Friday, U.S. Representative Ted Poe (R-Humble) stepped up to the mic on the House floor and blasted President Obama on the issue of the “fiscal cliff,” delivering a 67-second speech peppered with carefully crafted rhetorical flourishes:

Say it isn’t so, Mr. Speaker!

Are you kidding me!?

Congress! Congress! Congress! Is in charge of the purse.

The government has gone wild. And that’s just the way it is.

For Poe, that’s just the way it is, too, on nearly every day he’s held the office, right down to the Walter Cronkite-meets-Bruce Hornsby sign-off.

As Richard Simon of the Los Angeles Times wrote over the weekend, Poe is Congress’ “top talker,” giving more speeches in the House than any other member: 235 in 2009-2010, and 196 during the current two-year term, with time still left to try and break his record. 

“The 64-year-old former judge is an oratory throwback in the age of text messages and Twitter,” Simon wrote, noting that such speechifying has decreased since last year, when lawmakers were first allowed to use phones or computers on the floor. 

Poe has compared NASA putting the space shuttle in New York to “putting the Statue of Liberty in Omaha” and famously spent five minutes in 2008 defending incandescent light bulbs

“I don’t see anywhere in the U.S. Constitution that it gives the government the power to control the type of lightbulbs used in Dime Box, Texas or any other place in the United States,” Poe folksily said.

Simon reported that Poe generally gets to the House chamber a half-hour early to make sure he gets a speaking slot (usually the first one), and that “he knows he can belt out a speech in the one-minute limit if he keeps to 175 words.”

But “it’s hard to tell whether Poe’s speeches have any impact, because the chamber often is mostly empty when he talks.”

“He clearly likes visibility,” University of Houston political science professor Richard Murray told Simon. “In a field not known for small egos, he still stands out.”

That description probably also suits the second-most loquacious member of the House, who just happens to be another Texan: Poe’s Houston-area Democratic colleague Sheila Jackson Lee.

“I applaud Ted Poe,” Jackson Lee told the Houston Chronicle‘s Stewart Powell in an older article about their respective C-SPAN speaking habits. “He uses his voice to speak to the issues that he and his constituents care about.”

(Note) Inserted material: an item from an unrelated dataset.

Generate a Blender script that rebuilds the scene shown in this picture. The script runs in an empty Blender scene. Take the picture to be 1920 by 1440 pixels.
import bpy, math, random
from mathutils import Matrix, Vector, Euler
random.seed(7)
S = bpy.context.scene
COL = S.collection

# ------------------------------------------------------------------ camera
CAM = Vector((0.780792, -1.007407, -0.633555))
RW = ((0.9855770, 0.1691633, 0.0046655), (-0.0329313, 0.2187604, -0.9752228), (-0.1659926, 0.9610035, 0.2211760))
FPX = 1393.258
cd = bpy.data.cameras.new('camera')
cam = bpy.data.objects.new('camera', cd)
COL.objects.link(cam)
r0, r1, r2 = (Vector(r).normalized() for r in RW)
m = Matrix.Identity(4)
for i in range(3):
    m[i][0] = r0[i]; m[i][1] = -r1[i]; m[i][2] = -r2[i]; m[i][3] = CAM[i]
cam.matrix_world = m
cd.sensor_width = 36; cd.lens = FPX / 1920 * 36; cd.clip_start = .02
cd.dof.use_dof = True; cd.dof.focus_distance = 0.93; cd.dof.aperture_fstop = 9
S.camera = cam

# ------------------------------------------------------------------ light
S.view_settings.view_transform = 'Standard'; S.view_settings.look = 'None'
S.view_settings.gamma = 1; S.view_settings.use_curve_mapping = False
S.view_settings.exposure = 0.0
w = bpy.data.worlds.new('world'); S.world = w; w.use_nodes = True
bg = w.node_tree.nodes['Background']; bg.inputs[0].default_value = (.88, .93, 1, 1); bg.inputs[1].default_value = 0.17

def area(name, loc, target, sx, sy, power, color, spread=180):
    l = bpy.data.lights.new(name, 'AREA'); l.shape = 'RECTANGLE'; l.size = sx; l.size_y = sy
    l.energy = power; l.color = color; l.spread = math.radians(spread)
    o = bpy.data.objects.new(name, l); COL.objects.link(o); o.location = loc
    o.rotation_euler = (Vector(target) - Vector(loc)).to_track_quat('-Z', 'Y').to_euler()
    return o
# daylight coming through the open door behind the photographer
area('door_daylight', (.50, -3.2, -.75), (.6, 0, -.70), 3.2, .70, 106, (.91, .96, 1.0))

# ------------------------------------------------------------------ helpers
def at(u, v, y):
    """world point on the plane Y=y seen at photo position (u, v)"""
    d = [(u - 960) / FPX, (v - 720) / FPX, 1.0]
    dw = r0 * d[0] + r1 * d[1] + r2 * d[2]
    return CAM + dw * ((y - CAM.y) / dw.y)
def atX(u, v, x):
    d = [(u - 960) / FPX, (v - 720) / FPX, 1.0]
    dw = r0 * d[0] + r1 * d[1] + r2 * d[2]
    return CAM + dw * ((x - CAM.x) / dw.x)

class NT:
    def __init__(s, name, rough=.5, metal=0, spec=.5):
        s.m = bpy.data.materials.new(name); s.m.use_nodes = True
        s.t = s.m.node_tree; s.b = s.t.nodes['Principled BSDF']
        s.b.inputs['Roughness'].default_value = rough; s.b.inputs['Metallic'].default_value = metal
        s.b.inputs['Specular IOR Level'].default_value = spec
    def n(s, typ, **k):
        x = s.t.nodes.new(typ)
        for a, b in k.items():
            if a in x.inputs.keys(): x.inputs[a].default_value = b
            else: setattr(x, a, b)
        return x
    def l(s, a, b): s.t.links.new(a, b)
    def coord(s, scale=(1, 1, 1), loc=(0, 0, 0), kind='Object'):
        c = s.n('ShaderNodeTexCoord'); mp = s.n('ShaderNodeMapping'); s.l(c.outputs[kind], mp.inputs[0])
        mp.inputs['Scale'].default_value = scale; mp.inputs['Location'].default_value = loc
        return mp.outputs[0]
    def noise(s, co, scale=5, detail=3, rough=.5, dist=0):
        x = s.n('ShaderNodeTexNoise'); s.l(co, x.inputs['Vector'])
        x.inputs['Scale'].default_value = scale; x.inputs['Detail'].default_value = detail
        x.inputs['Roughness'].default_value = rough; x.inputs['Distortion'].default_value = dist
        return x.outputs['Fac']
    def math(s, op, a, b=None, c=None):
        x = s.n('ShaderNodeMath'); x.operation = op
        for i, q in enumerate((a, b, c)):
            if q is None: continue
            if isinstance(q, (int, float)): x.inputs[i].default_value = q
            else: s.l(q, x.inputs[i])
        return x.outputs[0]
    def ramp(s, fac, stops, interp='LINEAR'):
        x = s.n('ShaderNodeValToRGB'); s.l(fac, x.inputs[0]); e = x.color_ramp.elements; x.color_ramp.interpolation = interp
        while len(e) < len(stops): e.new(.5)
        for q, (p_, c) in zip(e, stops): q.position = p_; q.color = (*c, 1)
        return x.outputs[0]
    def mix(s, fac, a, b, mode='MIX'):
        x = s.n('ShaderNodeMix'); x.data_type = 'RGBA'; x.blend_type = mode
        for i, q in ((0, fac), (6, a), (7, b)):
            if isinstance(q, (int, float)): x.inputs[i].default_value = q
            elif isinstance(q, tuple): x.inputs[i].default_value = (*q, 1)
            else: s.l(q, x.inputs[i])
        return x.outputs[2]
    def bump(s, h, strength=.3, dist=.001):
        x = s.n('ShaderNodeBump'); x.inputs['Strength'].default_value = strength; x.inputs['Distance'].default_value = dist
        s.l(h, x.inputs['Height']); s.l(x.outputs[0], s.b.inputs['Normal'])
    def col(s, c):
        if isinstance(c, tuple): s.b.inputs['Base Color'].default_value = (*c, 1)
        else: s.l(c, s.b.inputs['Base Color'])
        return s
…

Coincidentally, Poe came under fire in 2007 for quoting Civil War general and eventual Ku Klux Klan founder Nathan Bedford Forrest in a speech about Iraq, while Lee enraged the Tea Party in 2010 by unsubtly implying they were like the KKK. 

As Simon also noted, Poe’s most inadvertently memorable speech might be the one he made in 2010 to mark Domestic Violence Awareness Month, during which his grandson, Barrett Travis, battles valiantly–and unsuccessfully–to stay awake.

“That was not my best speech,” Poe told Simon, laughing.